Further, the company has made more than 110 mergers and acquisitions since 2005 through 2017. This included five strategic acquisitions in 2017 itself. Moreover, the company is increasingly investing in technology and data capabilities, which is likely to enable JLL to enjoy a competitive advantage over its peers. Such strategic acquisitions are likely to help the company gain strength to capitalize on an improving market environment.

Steady Capital Deployment: JLL has been consistently raising dividend since 2011 and aiming at enhancing shareholders’ value. Concurrent with first-quarter 2017 earnings, the company announced a semi-annual dividend of 35 cents per share on its common stock, marking a 6% hike over the last payment. Again, during the third-quarter earnings release, JLL’s board of directors announced a dividend of 37 cents per share, reflecting a 5.7% increase from the previous payout. Subsequently, dividends for 2017 totaled 72 cents, a 13% increase from the year-ago figure. Given its financial strength and lower payout ratio, this dividend payment is expected to be sustainable.

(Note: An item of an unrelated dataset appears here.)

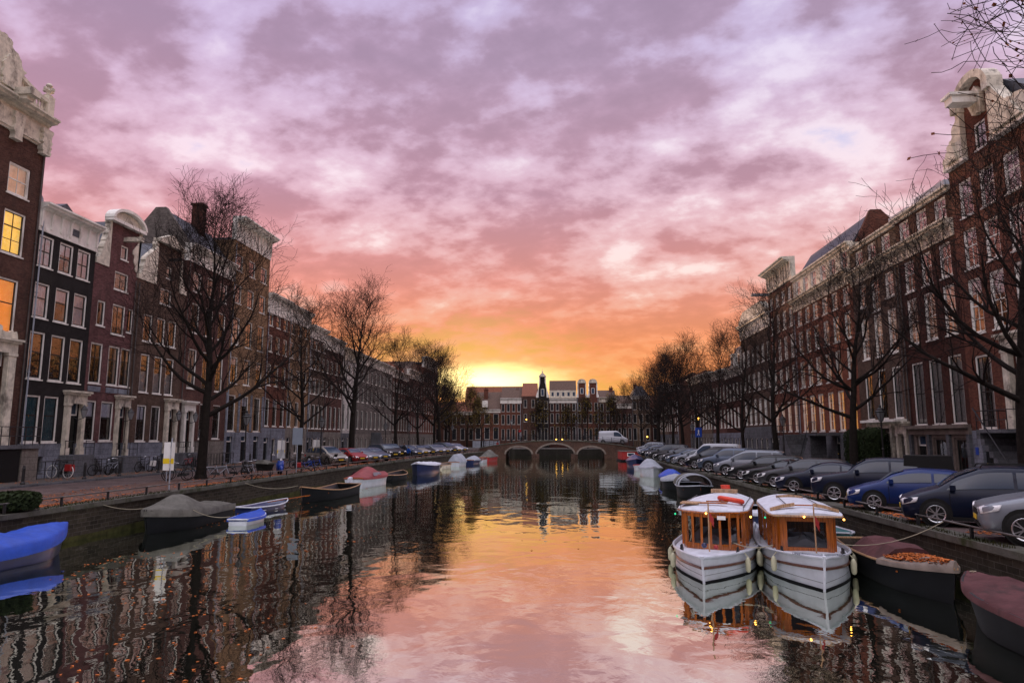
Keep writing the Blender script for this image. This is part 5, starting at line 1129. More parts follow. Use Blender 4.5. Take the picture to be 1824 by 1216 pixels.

Superior Return on Equity (ROE): JLL’s ROE of 13.6% compared with the industry average of 3.9% reflects the company’s commendable position over its peers.

Strong Balance Sheet: JLL’s robust balance sheet helps it manage debt-level in an efficient way. The company enjoys unsecured revolving credit facility of $2.75 billion, set to mature in Jun 2021. In fact, at the end of the fourth quarter, the company’s net debt was $586.2 million, down $426.6 million from the prior-quarter end. This reflects a significant improvement in its business performance and working capital management. Armed with a solid balance sheet and healthy debt-position, the company remains well poised to continue with its growth momentum.

Other Stocks to Consider

Investors interested in the real estate industry can also consider other top-ranked stocks like HFF, Inc. HF, The RMR Group Inc. RMR and CBRE Group, Inc. CBG. While HFF and RMR sport a Zacks Rank of 1, CBRE Group carries a Zacks Rank of 2. You can see the complete list of today’s Zacks Rank #1 stocks here.

HFF’s earnings per share estimates for 2018 have been revised 22.6% upward to $2.88 over the past month. The stock has gained 5.2% during the past three months.

RMR Group’s earnings per share estimates for the current year have inched up 84.2% to $6.08 in a month’s time. Its shares have gained 13.8% over the past three months.

CBRE Group’s Zacks Consensus Estimate for 2018 earnings per share has been revised 7.5% upward to $3.04 over the past month. The company’s share price has risen 7.2% in three months’ time.